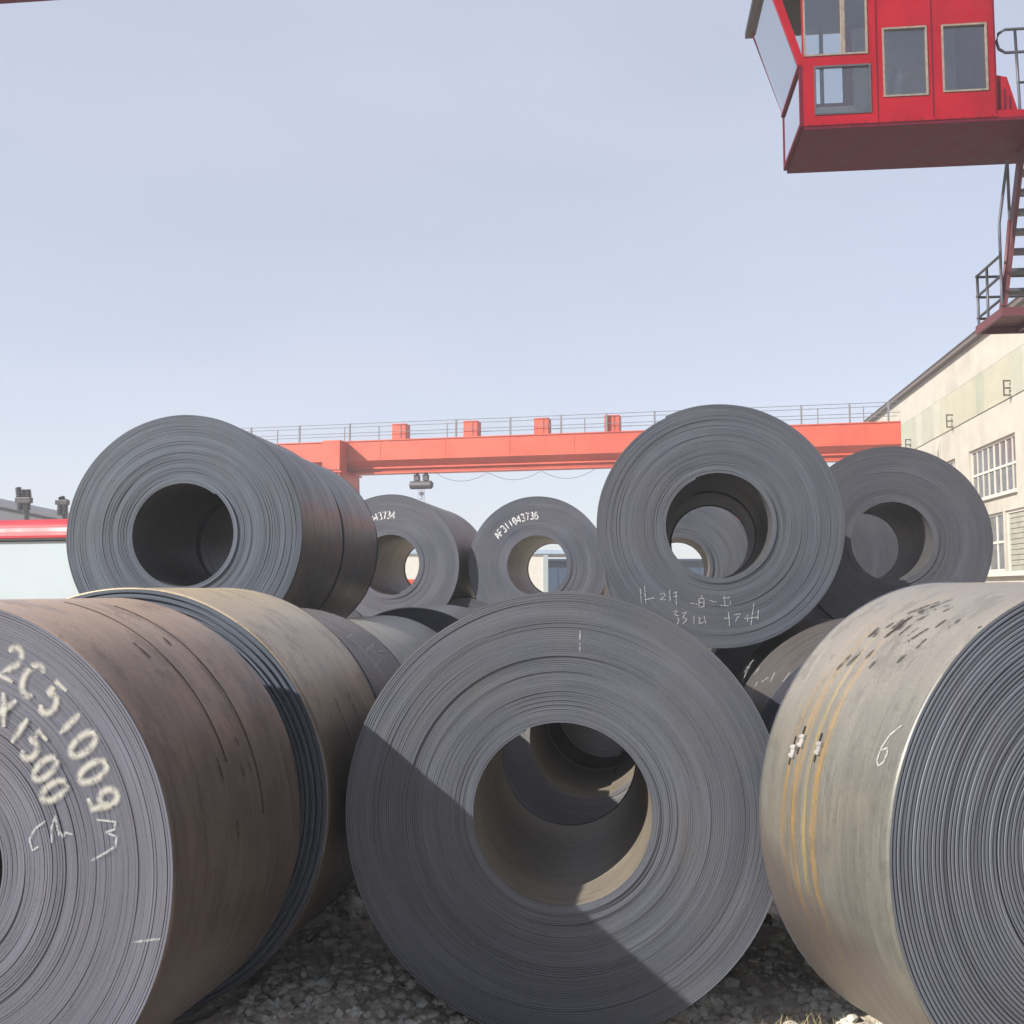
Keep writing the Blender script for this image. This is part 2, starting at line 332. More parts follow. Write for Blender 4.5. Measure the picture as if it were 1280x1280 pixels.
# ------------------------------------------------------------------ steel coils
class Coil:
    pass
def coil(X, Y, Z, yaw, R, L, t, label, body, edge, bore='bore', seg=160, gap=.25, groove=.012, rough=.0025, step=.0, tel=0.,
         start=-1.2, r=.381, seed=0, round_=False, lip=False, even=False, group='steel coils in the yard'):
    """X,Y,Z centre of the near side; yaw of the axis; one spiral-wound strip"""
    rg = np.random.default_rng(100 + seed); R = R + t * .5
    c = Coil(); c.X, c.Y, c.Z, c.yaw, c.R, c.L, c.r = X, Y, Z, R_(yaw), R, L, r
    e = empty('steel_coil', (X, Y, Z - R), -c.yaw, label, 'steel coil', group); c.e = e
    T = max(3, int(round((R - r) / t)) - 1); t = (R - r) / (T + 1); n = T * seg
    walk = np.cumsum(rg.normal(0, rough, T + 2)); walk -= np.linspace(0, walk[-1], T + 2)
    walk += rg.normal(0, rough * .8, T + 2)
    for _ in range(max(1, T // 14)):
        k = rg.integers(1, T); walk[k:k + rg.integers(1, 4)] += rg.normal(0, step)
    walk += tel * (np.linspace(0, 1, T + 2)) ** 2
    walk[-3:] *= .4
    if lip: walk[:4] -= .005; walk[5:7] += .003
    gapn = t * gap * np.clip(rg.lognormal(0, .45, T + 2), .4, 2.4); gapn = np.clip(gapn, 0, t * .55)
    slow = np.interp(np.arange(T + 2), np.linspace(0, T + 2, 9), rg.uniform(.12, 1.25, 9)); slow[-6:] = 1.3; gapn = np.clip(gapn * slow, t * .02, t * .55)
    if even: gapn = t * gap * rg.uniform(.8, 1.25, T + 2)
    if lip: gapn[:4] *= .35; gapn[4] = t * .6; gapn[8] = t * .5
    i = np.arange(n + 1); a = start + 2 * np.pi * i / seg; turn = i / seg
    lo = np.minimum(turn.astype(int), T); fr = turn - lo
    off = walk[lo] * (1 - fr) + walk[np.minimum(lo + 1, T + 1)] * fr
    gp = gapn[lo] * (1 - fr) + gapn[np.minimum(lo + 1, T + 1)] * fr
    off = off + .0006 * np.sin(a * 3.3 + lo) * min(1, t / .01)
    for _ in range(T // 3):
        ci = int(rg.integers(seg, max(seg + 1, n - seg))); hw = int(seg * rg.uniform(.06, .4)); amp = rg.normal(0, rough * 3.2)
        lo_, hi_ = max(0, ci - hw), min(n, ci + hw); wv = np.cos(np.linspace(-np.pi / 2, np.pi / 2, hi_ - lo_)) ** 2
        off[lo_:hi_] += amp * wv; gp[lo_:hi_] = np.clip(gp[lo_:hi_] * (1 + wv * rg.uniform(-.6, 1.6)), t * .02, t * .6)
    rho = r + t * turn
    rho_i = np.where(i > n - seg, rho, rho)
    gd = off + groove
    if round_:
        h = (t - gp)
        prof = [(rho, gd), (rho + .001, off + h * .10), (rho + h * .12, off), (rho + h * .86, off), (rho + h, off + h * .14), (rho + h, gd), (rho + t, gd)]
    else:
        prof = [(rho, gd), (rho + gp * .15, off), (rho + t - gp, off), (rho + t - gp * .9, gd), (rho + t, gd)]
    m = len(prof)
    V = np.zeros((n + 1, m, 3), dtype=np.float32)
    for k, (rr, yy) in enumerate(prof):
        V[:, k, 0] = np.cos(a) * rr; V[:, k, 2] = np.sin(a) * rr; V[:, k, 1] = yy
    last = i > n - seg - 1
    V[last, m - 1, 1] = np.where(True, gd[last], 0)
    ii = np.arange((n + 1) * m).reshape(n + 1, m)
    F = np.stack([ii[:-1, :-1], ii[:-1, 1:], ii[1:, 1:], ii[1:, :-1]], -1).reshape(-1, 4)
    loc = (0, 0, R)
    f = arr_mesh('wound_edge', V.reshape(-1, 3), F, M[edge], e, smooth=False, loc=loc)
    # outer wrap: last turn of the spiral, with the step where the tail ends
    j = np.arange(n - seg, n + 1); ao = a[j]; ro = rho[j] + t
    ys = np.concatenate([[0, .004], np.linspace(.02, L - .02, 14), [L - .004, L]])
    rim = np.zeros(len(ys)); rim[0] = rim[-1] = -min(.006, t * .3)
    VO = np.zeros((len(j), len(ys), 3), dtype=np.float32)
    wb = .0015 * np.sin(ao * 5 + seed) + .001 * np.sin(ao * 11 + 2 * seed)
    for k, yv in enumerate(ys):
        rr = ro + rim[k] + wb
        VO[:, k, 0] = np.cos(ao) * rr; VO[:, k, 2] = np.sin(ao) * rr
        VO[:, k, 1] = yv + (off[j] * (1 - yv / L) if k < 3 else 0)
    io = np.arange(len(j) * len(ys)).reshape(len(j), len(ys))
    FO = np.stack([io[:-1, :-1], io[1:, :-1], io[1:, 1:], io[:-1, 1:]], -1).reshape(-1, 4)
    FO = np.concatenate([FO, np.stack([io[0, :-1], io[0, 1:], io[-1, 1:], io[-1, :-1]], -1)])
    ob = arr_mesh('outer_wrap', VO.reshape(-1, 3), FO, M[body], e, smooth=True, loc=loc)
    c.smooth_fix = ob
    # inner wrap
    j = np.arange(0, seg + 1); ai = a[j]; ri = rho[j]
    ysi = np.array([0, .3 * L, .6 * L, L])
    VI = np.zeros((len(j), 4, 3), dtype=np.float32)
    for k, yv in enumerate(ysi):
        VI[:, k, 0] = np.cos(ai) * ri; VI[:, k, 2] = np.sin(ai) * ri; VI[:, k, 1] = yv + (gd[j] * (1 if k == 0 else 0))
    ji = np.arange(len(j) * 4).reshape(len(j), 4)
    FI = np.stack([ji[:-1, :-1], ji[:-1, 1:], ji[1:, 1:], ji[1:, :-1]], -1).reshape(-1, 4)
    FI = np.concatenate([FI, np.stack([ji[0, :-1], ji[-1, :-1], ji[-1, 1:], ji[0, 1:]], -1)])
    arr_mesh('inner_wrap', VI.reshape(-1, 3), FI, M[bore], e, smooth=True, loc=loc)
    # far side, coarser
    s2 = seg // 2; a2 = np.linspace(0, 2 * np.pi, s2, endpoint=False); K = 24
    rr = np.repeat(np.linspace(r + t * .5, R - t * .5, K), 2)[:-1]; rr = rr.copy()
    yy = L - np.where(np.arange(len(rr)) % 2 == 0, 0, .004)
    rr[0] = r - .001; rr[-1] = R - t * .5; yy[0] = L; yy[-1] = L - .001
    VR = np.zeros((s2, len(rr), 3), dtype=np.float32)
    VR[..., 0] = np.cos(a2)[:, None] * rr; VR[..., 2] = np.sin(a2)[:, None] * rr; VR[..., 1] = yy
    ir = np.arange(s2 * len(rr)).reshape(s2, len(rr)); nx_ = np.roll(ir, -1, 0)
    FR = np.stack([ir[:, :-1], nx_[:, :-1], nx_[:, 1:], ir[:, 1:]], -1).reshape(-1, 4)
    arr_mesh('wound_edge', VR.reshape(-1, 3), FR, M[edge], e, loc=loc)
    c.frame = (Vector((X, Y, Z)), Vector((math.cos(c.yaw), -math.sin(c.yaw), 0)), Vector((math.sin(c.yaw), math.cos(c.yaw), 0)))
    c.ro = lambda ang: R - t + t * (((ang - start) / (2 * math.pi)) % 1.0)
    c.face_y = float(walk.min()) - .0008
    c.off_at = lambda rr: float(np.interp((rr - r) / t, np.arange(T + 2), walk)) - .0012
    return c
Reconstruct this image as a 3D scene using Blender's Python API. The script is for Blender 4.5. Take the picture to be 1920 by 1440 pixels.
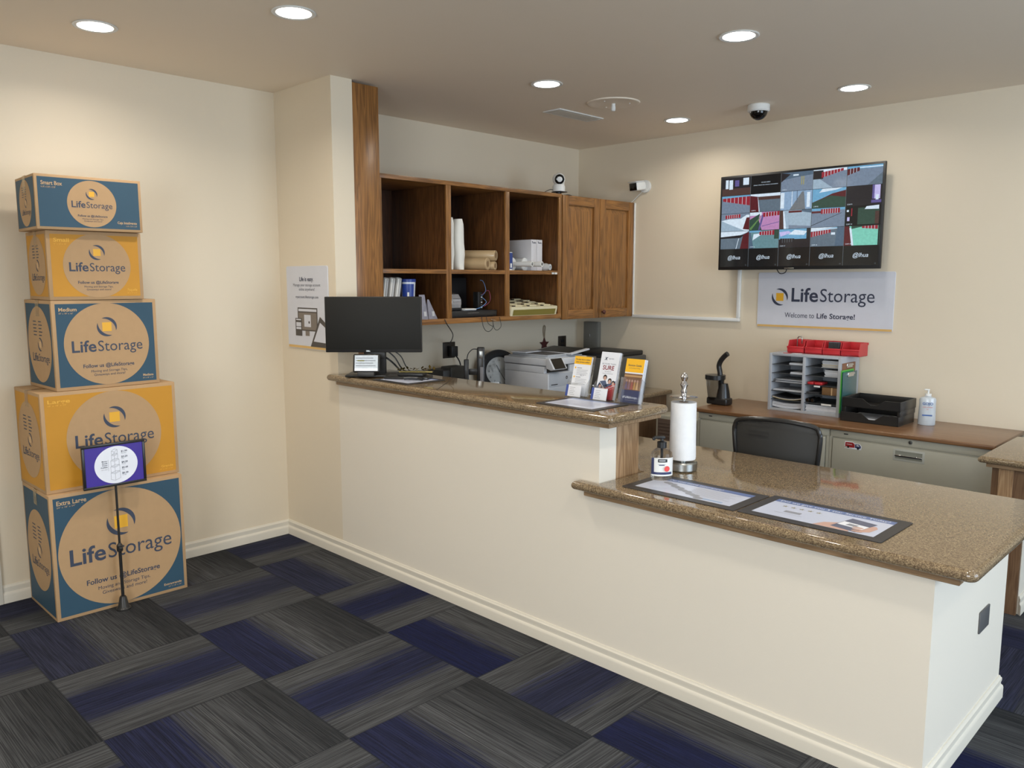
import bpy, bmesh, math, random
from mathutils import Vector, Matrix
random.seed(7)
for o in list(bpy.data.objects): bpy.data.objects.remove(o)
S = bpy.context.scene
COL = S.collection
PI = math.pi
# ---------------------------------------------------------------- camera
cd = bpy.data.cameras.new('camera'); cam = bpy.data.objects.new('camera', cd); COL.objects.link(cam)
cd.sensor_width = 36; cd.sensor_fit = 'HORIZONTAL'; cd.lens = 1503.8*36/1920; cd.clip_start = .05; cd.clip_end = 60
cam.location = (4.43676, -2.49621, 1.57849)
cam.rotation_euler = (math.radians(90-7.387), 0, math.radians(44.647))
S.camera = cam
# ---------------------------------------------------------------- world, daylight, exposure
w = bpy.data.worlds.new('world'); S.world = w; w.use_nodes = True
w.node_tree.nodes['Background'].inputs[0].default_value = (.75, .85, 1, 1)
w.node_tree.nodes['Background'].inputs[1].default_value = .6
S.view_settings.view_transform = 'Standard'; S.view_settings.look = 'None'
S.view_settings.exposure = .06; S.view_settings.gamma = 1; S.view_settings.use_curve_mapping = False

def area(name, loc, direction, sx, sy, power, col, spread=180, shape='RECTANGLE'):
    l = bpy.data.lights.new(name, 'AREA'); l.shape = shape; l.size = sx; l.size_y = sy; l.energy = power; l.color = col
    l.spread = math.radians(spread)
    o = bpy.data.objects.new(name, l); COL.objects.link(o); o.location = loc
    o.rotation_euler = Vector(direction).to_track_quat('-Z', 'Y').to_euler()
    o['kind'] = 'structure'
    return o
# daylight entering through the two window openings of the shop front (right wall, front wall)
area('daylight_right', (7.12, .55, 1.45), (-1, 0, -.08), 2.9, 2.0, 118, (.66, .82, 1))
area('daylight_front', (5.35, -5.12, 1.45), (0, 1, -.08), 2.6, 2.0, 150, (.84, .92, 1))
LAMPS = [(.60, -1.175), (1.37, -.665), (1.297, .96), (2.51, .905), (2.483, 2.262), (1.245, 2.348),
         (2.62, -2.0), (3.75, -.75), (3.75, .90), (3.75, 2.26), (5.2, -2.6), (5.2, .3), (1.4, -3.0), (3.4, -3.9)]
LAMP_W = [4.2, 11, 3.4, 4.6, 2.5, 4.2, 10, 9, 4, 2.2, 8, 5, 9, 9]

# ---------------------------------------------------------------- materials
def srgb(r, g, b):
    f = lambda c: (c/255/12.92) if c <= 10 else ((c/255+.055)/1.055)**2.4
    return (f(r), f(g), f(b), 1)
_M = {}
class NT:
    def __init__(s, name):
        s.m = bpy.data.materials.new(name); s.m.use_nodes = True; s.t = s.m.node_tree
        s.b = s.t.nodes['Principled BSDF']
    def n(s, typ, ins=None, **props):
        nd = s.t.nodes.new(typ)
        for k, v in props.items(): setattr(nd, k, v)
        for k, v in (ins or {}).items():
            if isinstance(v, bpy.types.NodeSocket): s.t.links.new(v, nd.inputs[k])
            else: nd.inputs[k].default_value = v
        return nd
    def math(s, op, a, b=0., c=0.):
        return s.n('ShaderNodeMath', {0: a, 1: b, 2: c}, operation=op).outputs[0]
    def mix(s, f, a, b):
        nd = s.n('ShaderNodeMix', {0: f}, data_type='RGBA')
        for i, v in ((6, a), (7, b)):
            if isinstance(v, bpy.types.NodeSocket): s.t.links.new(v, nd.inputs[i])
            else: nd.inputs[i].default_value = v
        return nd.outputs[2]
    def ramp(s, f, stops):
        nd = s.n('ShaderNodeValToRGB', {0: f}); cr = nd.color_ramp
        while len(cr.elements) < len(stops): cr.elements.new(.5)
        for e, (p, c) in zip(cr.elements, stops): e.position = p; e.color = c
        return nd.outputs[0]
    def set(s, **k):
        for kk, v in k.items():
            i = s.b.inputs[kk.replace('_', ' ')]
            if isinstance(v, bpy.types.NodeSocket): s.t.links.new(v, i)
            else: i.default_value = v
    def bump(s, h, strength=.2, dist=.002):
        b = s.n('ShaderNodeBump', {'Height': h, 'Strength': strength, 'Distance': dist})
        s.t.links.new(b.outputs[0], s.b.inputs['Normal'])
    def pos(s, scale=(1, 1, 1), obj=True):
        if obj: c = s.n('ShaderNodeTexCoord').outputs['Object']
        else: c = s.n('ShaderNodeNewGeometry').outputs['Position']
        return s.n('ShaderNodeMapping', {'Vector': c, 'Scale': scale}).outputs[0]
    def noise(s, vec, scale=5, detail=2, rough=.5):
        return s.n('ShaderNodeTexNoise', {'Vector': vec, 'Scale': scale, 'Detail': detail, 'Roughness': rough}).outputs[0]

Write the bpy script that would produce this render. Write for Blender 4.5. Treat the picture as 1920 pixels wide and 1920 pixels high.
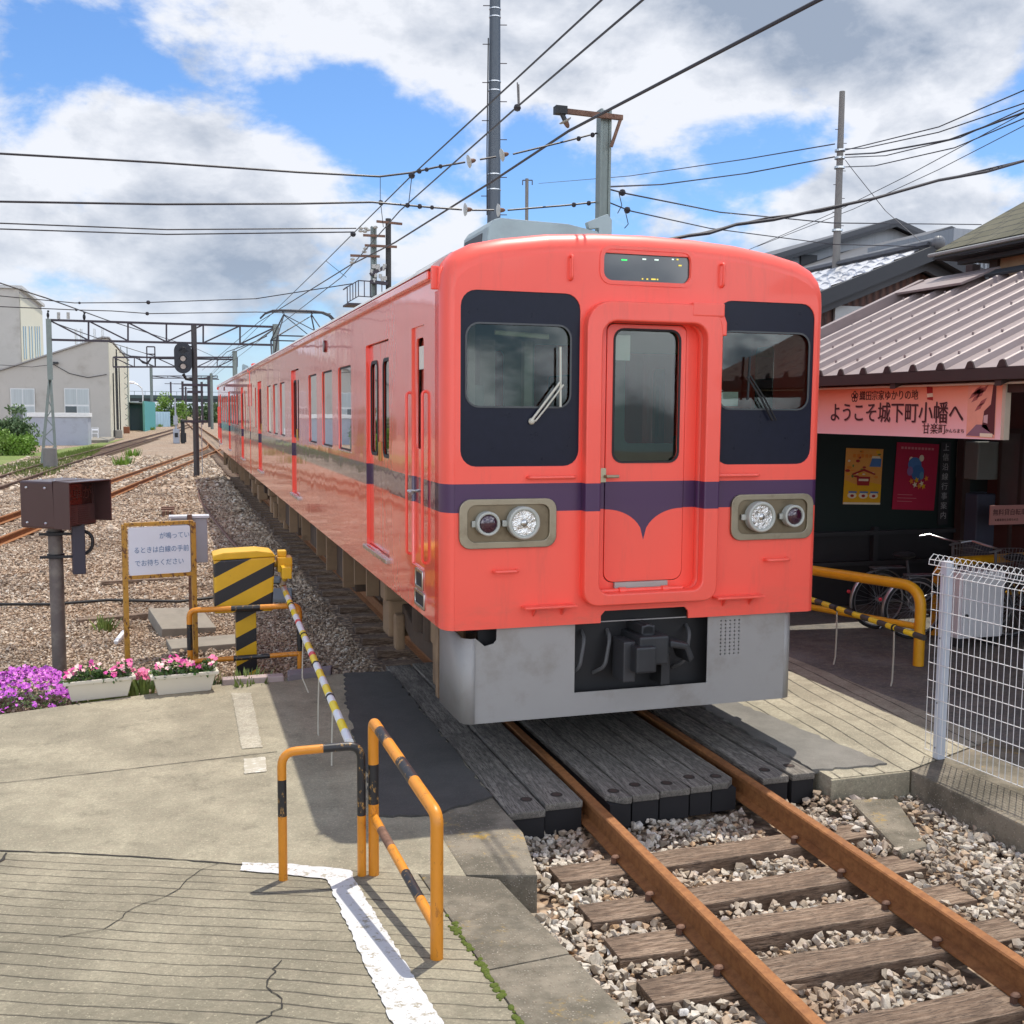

# # # #

Check every line for "image" and show the ones that have it.

Keep writing the Blender script for this image. This is part 2, starting at line 332. More parts follow. Write for Blender 4.5. Measure the picture as if it were 1280x1280 pixels.
Reconstruct this image as a 3D scene using Blender's Python API. The script is for Blender 4.5. Take the picture to be 1920 by 1440 pixels.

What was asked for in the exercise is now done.